Author

Kevin Gleason

Date of Award

Summer 8-2018

Document Type

Dissertation

Degree Name

Doctor of Philosophy (PhD)

Department

English

First Advisor

Lingyan Yang, Ph.D.

Second Advisor

David Downing, Ph.D.

Third Advisor

Christopher Orchard, D.Phil.

Abstract

This study is a critical analysis of Tobias Wolff’s presentation of masculinity in his short stories, memoirs, novel, and novella. I argue that Wolff’s works highlight performances of masculinity that are constructed, fragile, and often traumatizing and that his work operates as a critique of hegemonic masculinity.

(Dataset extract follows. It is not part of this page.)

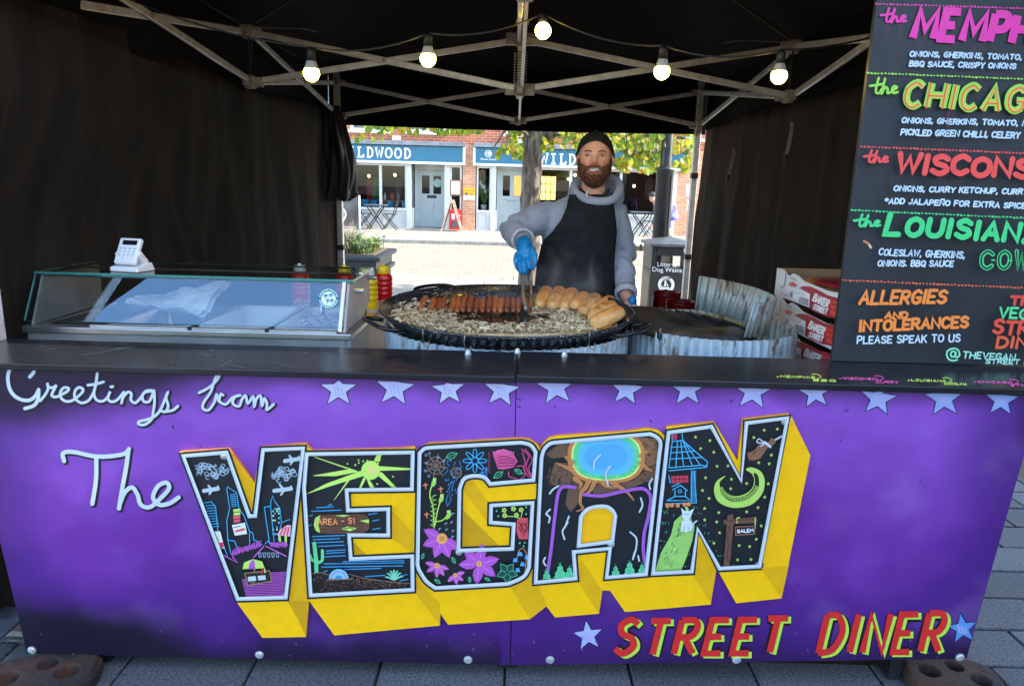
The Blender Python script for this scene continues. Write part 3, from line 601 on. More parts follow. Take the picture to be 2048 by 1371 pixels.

This dissertation examines three iterations of masculinity in Wolff’s texts: nascent masculinity, hypermasculinity, and man-womanliness. The young and adolescent boys who perform a nascent masculinity often rely on deeply flawed models to construct their masculinity as both survivors and perpetrators of trauma. Wolff’s presentation of nascent masculinity critiques aspects of masculinity which are often hidden by the more practiced adult performances of masculinity. Men in Wolff’s texts who perform a hypermasculinity domineer and traumatize less powerful individuals including children, women, minorities, and other men who are outside of hegemonic masculinity. Wolff’s portrayal of hypermasculinity critiques the cycle of increasingly violent behavior that men enact to achieve and maintain dominance. Along with these two negative iterations of masculinity, Wolff also presents a positive one: man-womanliness. Men and boys who perform man-womanliness break the cycles of oppression and violence and perform a masculinity that resists the use of domination by incorporating traits often associated with femininity. Man-womanliness remains robust and resilient even when emerging from traumatic experience. My analysis draws from Wolff’s short story collections In the Garden of the North American Martyrs (1981), Back in the World (1985), The Night in Question (1996), Our Story Begins (2008), his two memoirs This Boy’s Life (1989) and In Pharaoh’s Army (1994), his novella The Barrack’s Thief (1984), and his novel Old School (2003).

As a critical lens, I draw on theorists who highlight the constructed, fragile, and fluid nature of masculinity. As a secondary theoretical approach, I engage concepts from trauma theory that intersect with masculinity.